(EXERCISE DESCRIPTION): Each line below should be retyped exactly, with no pictures.

= = = =

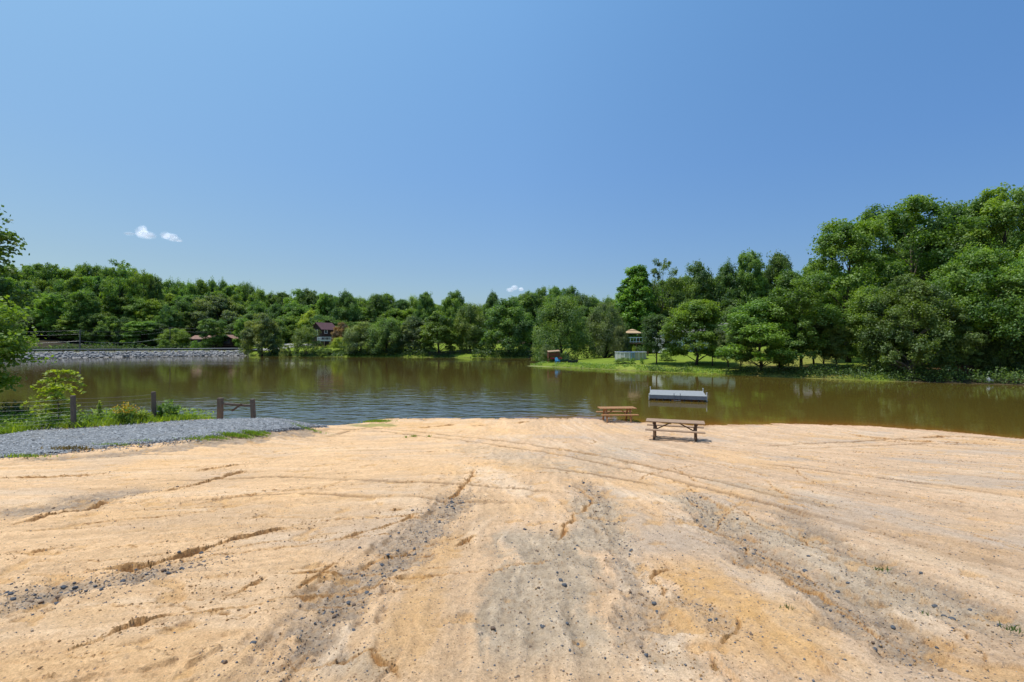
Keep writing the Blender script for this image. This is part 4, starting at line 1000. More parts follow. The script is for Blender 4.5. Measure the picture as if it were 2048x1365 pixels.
# pale floating duckweed rim
def scum():
    P = LK[15:24]; mb = []; fs = []; r = np.random.default_rng(8)
    seg = np.hypot(*np.diff(P, axis=0).T); cum = np.concatenate([[0], np.cumsum(seg)]); s = np.arange(0, cum[-1], .5)
    x = np.interp(s, cum, P[:, 0]); y = np.interp(s, cum, P[:, 1])
    w = np.clip(.12 + 1.0 * fbm(s * .06, s * 0, 3, 9), 0, .8) + np.exp(-((s - cum[-1]) / 6) ** 2) * 2.0
    V = np.concatenate([np.stack([x + .2, y + .5, x * 0 + .006], 1), np.stack([x - w * .45, y - w * .9 - .05 * r.random(len(s)), x * 0 + .006], 1)])
    n = len(s); f = np.stack([np.arange(n - 1), np.arange(n - 1) + n, np.arange(n - 1) + n + 1, np.arange(n - 1) + 1], 1)
    me = np_mesh('duckweed', V, f); return tag(link_mesh('duckweed', me, M['scum']), 'pale green duckweed floating along the bank', 'duckweed', kind='stuff')
M['scum'] = plain('duckweed', (.26, .28, .09), .9, .35, 2.0)
scum()

# ------------------------------------------------------------------ fence, brace and wires
fz = lambda x, y: float(near_base(np.array([x]), np.array([y]))[0])
fence = empty('wire_fence', (0, 0, 0), 'wire mesh fence on round wooden posts between gravel and lake', 'fence')
posts = []
for (px, d, hh, r0) in ((147, 18.0, 1.22, .085), (308, 19.9, 1.20, .085), (-40, 16.7, 1.2, .085)):
    x, y = at(px, d); z = fz(x, y)
    mb = MB(); mb.tube([(x + .02, y, z - .3), (x, y, z + .4), (x - .02, y, z + hh - .03), (x - .02, y, z + hh)], [r0 * 1.08, r0, r0 * .97, r0 * .8], 12)
    mb.build('post', M['post_wood'], fence, smooth_shade=False); posts.append((x, y, z))
gpx = [at(440, 21.0), at(508, 21.3)]
P3 = [(-27.5, 16.0, fz(-27.5, 16)), posts[2], posts[0], posts[1], (gpx[0][0], gpx[0][1], fz(*gpx[0]))]
mb = MB()
for a, b in zip(P3[:-1], P3[1:]):
    a = Vector(a); b = Vector(b); ln = (b - a).length
    for k, hgt in enumerate((.12, .24, .36, .49, .63, .78, .93, 1.08)):
        if (b - Vector(P3[-1])).length < .1 and hgt > .8: hgt = .8 if hgt < 1 else .7
        pts = [a.lerp(b, i / 8) + Vector((0, .09, hgt - .03 * math.sin(PI * i / 8))) for i in range(9)]
        mb.tube(pts, .0024, 4, False)
    n = int(ln / .16)
    for i in range(1, n):
        p = a.lerp(b, i / n) + Vector((0, .092, 0)); mb.tube([p + Vector((0, 0, .10)), p + Vector((0, 0, .92 if b.x < -13.5 else .7))], .0012, 3, False)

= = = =

(RESULT):
Keep writing the Blender script for this image. This is part 4, starting at line 1000. More parts follow. The script is for Blender 4.5. Measure the picture as if it were 2048x1365 pixels.
# pale floating duckweed rim
def scum():
    P = LK[15:24]; mb = []; fs = []; r = np.random.default_rng(8)
    seg = np.hypot(*np.diff(P, axis=0).T); cum = np.concatenate([[0], np.cumsum(seg)]); s = np.arange(0, cum[-1], .5)
    x = np.interp(s, cum, P[:, 0]); y = np.interp(s, cum, P[:, 1])
    w = np.clip(.12 + 1.0 * fbm(s * .06, s * 0, 3, 9), 0, .8) + np.exp(-((s - cum[-1]) / 6) ** 2) * 2.0
    V = np.concatenate([np.stack([x + .2, y + .5, x * 0 + .006], 1), np.stack([x - w * .45, y - w * .9 - .05 * r.random(len(s)), x * 0 + .006], 1)])
    n = len(s); f = np.stack([np.arange(n - 1), np.arange(n - 1) + n, np.arange(n - 1) + n + 1, np.arange(n - 1) + 1], 1)
    me = np_mesh('duckweed', V, f); return tag(link_mesh('duckweed', me, M['scum']), 'pale green duckweed floating along the bank', 'duckweed', kind='stuff')
M['scum'] = plain('duckweed', (.26, .28, .09), .9, .35, 2.0)
scum()

# ------------------------------------------------------------------ fence, brace and wires
fz = lambda x, y: float(near_base(np.array([x]), np.array([y]))[0])
fence = empty('wire_fence', (0, 0, 0), 'wire mesh fence on round wooden posts between gravel and lake', 'fence')
posts = []
for (px, d, hh, r0) in ((147, 18.0, 1.22, .085), (308, 19.9, 1.20, .085), (-40, 16.7, 1.2, .085)):
    x, y = at(px, d); z = fz(x, y)
    mb = MB(); mb.tube([(x + .02, y, z - .3), (x, y, z + .4), (x - .02, y, z + hh - .03), (x - .02, y, z + hh)], [r0 * 1.08, r0, r0 * .97, r0 * .8], 12)
    mb.build('post', M['post_wood'], fence, smooth_shade=False); posts.append((x, y, z))
gpx = [at(440, 21.0), at(508, 21.3)]
P3 = [(-27.5, 16.0, fz(-27.5, 16)), posts[2], posts[0], posts[1], (gpx[0][0], gpx[0][1], fz(*gpx[0]))]
mb = MB()
for a, b in zip(P3[:-1], P3[1:]):
    a = Vector(a); b = Vector(b); ln = (b - a).length
    for k, hgt in enumerate((.12, .24, .36, .49, .63, .78, .93, 1.08)):
        if (b - Vector(P3[-1])).length < .1 and hgt > .8: hgt = .8 if hgt < 1 else .7
        pts = [a.lerp(b, i / 8) + Vector((0, .09, hgt - .03 * math.sin(PI * i / 8))) for i in range(9)]
        mb.tube(pts, .0024, 4, False)
    n = int(ln / .16)
    for i in range(1, n):
        p = a.lerp(b, i / n) + Vector((0, .092, 0)); mb.tube([p + Vector((0, 0, .10)), p + Vector((0, 0, .92 if b.x < -13.5 else .7))], .0012, 3, False)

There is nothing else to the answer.